Stiamo chiacchierando del più e del meno: la mia ansia strisciante, il suo appuntamento dal dentista, un libro bello, la salute delle piante sul balcone, la ricetta dei pomodori ripieni. Sembra una conversazione telefonica innocua. Fino a questo momento non c’è stata traccia di quel rancore pretestuoso e sordo che talvolta intrude nelle relazioni tra mamma e figlia, identico a se stesso, impermeabile al tempo.
Perché non smettiamo di provocarci?
«Volevo dirti una cosa» dice lei, con aria casuale, prima di salutarci. «Dimmi, mamma» rispondo amabile. «Nei video che fai su Instagram…». Un formicolio dietro la nuca mi avverte che il nostro scambio si sta pericolosamente spostando sull’orlo del precipizio.
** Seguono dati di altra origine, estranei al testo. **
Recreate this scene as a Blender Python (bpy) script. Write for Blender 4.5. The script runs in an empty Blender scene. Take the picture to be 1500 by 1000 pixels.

Del resto, ci succede spesso, praticamente sempre: in due abbiamo quasi 140 anni, ma scivoliamo ancora di continuo nel pozzo nero della nostra immaturità. «Dicevo: nei video che fai su Instagram ti si vedono le rughe in faccia».
Mamma e figlia: quando arrivano accuse, bugie e cattiverie
Ecco. Non basto io che quotidianamente mi massacro davanti allo specchio, che mi affamo, che non mi perdono nulla. Non basta il mio censore interno, implacabile bullo, catalizzatore di corto circuiti, artefice del mio senso di inadeguatezza e della mia sindrome dell’impostore. Adesso, ci si mette pure lei, sangue del mio sangue. Lei che era femminista ancor prima che io nascessi, che mi ha insegnato l’emancipazione, che ha fatto di me la donna indipendente e sicura che fingo di essere. Tu quoque, mater.
Non l’ho presa bene. Ed è stato l’Armageddon: recriminazioni («È mai possibile che tu mi giudichi sempre?»), accuse («Sei sempre nervosa e aggressiva»), menzogne («Io, dei segni dell’età, me ne frego». «Pure io»), cattiverie gratuite («Se ho le rughe significa che non sono morta giovane. Dovresti essere contenta!»), lapidari epiloghi («Parlare con te è inutile». «E allora non parliamoci più»).
Giochiamo a esasperarci
Quando impareremo a sorvolare sulle provocazioni? Quando conteremo fino a dieci prima di lanciare le nostre inutili bombe? Quando evolveremo nelle nostre relazioni infantili? Quando impareremo a ridere di noi? Siamo adulte, siamo giudicanti, siamo il prolungamento l’una dell’altra. In questi anni potremmo essere accudenti e leggere, potremmo raccogliere i frutti preziosi della strada fatta insieme. E invece giochiamo a esasperarci a vicenda, in una danza perfida ma perfetta nella sua sincronia. Quando cresceremo noi madri e noi figlie? Quando impareremo che la sorellanza nasce proprio qui, nel nostro abbraccio?
Il tempo del perdono
«Mamma, vuoi venire a cena questa sera? Faccio il pesce che ti piace». «Volentieri». Mi dirà che il pesce è salato, che ho l’aria stanca ma sto bene con questa camicia. Le risponderò grazie, le regalerò un fiore, le presterò l’ultimo libro che ho letto. Inciamperemo nelle nostre parole sbagliate ma per oggi ci perdoneremo. Mamma e figlia, due signore sciocche che prima o poi diventeranno grandi.